What is a mathematician?
Post date: Apr 16, 2014 1:59:42 PM
Steven Shreve (CMU), in his presidential address to the 5th World Conference of the Bachelier Finance Society (2008) noted that mathematics had a tradition of throwing out its children, highlighting how computer science was once mathematical but is no longer. This observation prompted my interest in the relationship between mathematics and finance; objectively I think it is difficult to cleave the two disciplines, but I suspect that "mathematicians" will push "financial mathematicians" out of the nest, but who is the cuckoo?
I believe that many of the issues of how mathematics is perceived is self inflicted: we object to the image of being other-worldly but we cultivate the image. We bemoan the lack of mathematical ability in government, but we celebrate the lack of political ability in mathematicians. There is an aphorism that I have heard from a politician "We will take science seriously when science takes politics seriously".
I am interested in how, historically, mathematicians have been overtly political and how their political activities have influenced their mathematics. One paper that relates to the British experience is David Forfar's (published) paper on where those successful in Cambridge's Mathematical Tripos exam ended up, highlighting how those who had proved good at mathematics ended up in diverse careers. Interestingly, G. H. Hardy hated the Tripos, believing it ossified British mathematics; one wonders where this places him in the "long division" debate.

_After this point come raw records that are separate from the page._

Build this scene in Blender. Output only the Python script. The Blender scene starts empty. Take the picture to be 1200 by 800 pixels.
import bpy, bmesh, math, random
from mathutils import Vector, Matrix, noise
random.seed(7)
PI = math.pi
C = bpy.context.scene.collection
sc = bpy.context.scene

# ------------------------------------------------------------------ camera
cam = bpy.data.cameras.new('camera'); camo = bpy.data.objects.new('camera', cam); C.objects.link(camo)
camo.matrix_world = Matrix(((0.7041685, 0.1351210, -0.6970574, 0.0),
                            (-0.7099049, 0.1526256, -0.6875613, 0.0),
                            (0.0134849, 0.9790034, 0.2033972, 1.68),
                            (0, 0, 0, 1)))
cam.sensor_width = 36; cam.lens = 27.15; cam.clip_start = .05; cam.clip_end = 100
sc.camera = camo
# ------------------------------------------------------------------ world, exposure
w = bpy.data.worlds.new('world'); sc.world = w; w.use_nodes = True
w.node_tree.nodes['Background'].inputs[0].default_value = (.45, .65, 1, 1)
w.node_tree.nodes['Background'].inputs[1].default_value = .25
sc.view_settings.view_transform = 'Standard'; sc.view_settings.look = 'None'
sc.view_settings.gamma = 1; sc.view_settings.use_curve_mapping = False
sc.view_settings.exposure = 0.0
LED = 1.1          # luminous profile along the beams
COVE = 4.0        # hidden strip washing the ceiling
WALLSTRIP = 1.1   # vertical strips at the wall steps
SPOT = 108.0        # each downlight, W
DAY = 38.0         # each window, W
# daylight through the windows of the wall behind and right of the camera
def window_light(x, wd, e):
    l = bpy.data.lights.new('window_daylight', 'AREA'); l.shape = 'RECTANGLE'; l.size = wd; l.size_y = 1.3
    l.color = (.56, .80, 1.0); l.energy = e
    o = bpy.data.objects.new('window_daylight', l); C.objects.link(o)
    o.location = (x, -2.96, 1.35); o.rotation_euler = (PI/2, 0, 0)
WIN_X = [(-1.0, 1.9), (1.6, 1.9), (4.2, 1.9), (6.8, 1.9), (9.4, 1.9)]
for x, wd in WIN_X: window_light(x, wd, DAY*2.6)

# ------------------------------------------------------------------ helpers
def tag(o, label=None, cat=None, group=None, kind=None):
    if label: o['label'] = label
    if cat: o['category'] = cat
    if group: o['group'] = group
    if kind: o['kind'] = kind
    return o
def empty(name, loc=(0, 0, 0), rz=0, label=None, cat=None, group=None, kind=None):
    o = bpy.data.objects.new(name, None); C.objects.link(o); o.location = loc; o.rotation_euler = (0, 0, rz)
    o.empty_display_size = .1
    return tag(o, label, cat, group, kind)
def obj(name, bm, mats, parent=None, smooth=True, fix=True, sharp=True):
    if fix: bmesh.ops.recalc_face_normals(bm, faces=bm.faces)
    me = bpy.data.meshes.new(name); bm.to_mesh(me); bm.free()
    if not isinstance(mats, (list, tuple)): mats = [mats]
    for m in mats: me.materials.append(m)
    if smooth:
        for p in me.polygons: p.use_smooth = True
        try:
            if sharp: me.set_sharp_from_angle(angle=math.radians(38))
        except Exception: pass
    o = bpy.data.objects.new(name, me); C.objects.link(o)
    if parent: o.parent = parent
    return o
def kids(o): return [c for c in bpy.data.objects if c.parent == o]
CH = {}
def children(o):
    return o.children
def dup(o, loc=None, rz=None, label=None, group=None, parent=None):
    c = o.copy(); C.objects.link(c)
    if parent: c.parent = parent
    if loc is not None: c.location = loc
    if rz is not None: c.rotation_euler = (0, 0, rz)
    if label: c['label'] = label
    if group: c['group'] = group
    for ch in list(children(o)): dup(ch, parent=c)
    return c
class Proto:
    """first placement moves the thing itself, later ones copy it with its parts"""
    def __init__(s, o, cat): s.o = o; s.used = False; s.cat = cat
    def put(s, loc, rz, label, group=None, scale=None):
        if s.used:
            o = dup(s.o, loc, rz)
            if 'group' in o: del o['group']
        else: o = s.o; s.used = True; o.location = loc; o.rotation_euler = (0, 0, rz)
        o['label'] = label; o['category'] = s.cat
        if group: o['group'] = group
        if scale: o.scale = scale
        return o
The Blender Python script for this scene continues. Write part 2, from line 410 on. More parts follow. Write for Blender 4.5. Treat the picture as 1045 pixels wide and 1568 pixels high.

I think there is a problem with mathematics that is similar to the problem that affects UK-US relations. Because the British and Americans speak the same language we think we mean the same things, when in fact we don't. When an academic talks of mathematics I think they mean something different to what a lay person understands and even a mathematics graduate working outside academia conceives is mathematics. I believe Madeleine linked to this when she made a point about "low level maths for high level problem" v. "high level maths for low level problems".